# Task statement
Quote all of the data below exactly, please.
------------------------------------------------------------------------
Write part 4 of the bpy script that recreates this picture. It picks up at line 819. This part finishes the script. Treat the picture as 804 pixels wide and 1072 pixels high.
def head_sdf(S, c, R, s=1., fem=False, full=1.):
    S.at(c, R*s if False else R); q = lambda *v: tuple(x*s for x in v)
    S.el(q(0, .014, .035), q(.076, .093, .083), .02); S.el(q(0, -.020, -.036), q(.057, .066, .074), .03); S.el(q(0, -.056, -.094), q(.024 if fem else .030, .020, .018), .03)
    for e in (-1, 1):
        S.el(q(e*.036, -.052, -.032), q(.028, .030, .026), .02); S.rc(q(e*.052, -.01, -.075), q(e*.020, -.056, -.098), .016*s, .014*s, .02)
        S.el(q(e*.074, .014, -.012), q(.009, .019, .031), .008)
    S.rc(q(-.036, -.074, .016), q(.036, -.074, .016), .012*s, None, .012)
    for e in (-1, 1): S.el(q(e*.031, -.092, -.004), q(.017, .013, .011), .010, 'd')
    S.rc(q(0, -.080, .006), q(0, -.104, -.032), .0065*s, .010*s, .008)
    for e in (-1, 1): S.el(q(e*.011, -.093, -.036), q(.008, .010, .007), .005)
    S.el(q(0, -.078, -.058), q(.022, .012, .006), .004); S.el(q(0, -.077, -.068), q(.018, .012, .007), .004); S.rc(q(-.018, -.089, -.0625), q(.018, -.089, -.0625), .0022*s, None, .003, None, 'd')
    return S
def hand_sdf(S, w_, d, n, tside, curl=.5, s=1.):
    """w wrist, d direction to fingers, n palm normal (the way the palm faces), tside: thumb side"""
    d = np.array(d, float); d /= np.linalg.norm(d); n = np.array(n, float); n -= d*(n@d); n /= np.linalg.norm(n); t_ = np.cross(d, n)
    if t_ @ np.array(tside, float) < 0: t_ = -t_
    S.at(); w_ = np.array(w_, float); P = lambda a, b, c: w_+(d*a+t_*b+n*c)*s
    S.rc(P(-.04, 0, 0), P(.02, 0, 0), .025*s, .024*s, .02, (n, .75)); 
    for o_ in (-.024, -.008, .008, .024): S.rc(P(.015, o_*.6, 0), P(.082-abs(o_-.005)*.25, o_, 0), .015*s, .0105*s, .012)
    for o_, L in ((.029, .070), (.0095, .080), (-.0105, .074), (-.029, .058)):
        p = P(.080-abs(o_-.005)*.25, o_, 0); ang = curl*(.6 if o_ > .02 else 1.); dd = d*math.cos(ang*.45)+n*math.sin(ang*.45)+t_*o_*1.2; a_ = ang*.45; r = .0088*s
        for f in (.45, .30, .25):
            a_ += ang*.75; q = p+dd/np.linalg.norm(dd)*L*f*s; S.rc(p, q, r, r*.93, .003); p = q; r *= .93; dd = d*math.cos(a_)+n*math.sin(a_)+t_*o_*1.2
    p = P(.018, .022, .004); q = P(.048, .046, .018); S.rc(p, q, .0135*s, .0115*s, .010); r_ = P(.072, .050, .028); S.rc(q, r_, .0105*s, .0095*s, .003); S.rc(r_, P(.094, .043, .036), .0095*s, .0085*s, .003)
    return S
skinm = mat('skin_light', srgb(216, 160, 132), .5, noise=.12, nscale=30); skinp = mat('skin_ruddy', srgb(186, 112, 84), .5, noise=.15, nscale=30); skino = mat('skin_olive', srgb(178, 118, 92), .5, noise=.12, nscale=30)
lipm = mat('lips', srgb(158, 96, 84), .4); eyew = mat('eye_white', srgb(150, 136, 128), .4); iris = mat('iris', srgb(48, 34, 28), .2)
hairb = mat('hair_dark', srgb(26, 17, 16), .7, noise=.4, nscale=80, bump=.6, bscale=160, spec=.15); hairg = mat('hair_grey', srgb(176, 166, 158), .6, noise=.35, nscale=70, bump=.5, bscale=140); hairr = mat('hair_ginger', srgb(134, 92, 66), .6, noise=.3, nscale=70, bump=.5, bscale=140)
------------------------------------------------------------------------
# Answer to this task
Write part 4 of the bpy script that recreates this picture. It picks up at line 819. This part finishes the script. Treat the picture as 804 pixels wide and 1072 pixels high.
def head_sdf(S, c, R, s=1., fem=False, full=1.):
    S.at(c, R*s if False else R); q = lambda *v: tuple(x*s for x in v)
    S.el(q(0, .014, .035), q(.076, .093, .083), .02); S.el(q(0, -.020, -.036), q(.057, .066, .074), .03); S.el(q(0, -.056, -.094), q(.024 if fem else .030, .020, .018), .03)
    for e in (-1, 1):
        S.el(q(e*.036, -.052, -.032), q(.028, .030, .026), .02); S.rc(q(e*.052, -.01, -.075), q(e*.020, -.056, -.098), .016*s, .014*s, .02)
        S.el(q(e*.074, .014, -.012), q(.009, .019, .031), .008)
    S.rc(q(-.036, -.074, .016), q(.036, -.074, .016), .012*s, None, .012)
    for e in (-1, 1): S.el(q(e*.031, -.092, -.004), q(.017, .013, .011), .010, 'd')
    S.rc(q(0, -.080, .006), q(0, -.104, -.032), .0065*s, .010*s, .008)
    for e in (-1, 1): S.el(q(e*.011, -.093, -.036), q(.008, .010, .007), .005)
    S.el(q(0, -.078, -.058), q(.022, .012, .006), .004); S.el(q(0, -.077, -.068), q(.018, .012, .007), .004); S.rc(q(-.018, -.089, -.0625), q(.018, -.089, -.0625), .0022*s, None, .003, None, 'd')
    return S
def hand_sdf(S, w_, d, n, tside, curl=.5, s=1.):
    """w wrist, d direction to fingers, n palm normal (the way the palm faces), tside: thumb side"""
    d = np.array(d, float); d /= np.linalg.norm(d); n = np.array(n, float); n -= d*(n@d); n /= np.linalg.norm(n); t_ = np.cross(d, n)
    if t_ @ np.array(tside, float) < 0: t_ = -t_
    S.at(); w_ = np.array(w_, float); P = lambda a, b, c: w_+(d*a+t_*b+n*c)*s
    S.rc(P(-.04, 0, 0), P(.02, 0, 0), .025*s, .024*s, .02, (n, .75)); 
    for o_ in (-.024, -.008, .008, .024): S.rc(P(.015, o_*.6, 0), P(.082-abs(o_-.005)*.25, o_, 0), .015*s, .0105*s, .012)
    for o_, L in ((.029, .070), (.0095, .080), (-.0105, .074), (-.029, .058)):
        p = P(.080-abs(o_-.005)*.25, o_, 0); ang = curl*(.6 if o_ > .02 else 1.); dd = d*math.cos(ang*.45)+n*math.sin(ang*.45)+t_*o_*1.2; a_ = ang*.45; r = .0088*s
        for f in (.45, .30, .25):
            a_ += ang*.75; q = p+dd/np.linalg.norm(dd)*L*f*s; S.rc(p, q, r, r*.93, .003); p = q; r *= .93; dd = d*math.cos(a_)+n*math.sin(a_)+t_*o_*1.2
    p = P(.018, .022, .004); q = P(.048, .046, .018); S.rc(p, q, .0135*s, .0115*s, .010); r_ = P(.072, .050, .028); S.rc(q, r_, .0105*s, .0095*s, .003); S.rc(r_, P(.094, .043, .036), .0095*s, .0085*s, .003)
    return S
skinm = mat('skin_light', srgb(216, 160, 132), .5, noise=.12, nscale=30); skinp = mat('skin_ruddy', srgb(186, 112, 84), .5, noise=.15, nscale=30); skino = mat('skin_olive', srgb(178, 118, 92), .5, noise=.12, nscale=30)
lipm = mat('lips', srgb(158, 96, 84), .4); eyew = mat('eye_white', srgb(150, 136, 128), .4); iris = mat('iris', srgb(48, 34, 28), .2)
hairb = mat('hair_dark', srgb(26, 17, 16), .7, noise=.4, nscale=80, bump=.6, bscale=160, spec=.15); hairg = mat('hair_grey', srgb(176, 166, 158), .6, noise=.35, nscale=70, bump=.5, bscale=140); hairr = mat('hair_ginger', srgb(134, 92, 66), .6, noise=.3, nscale=70, bump=.5, bscale=140)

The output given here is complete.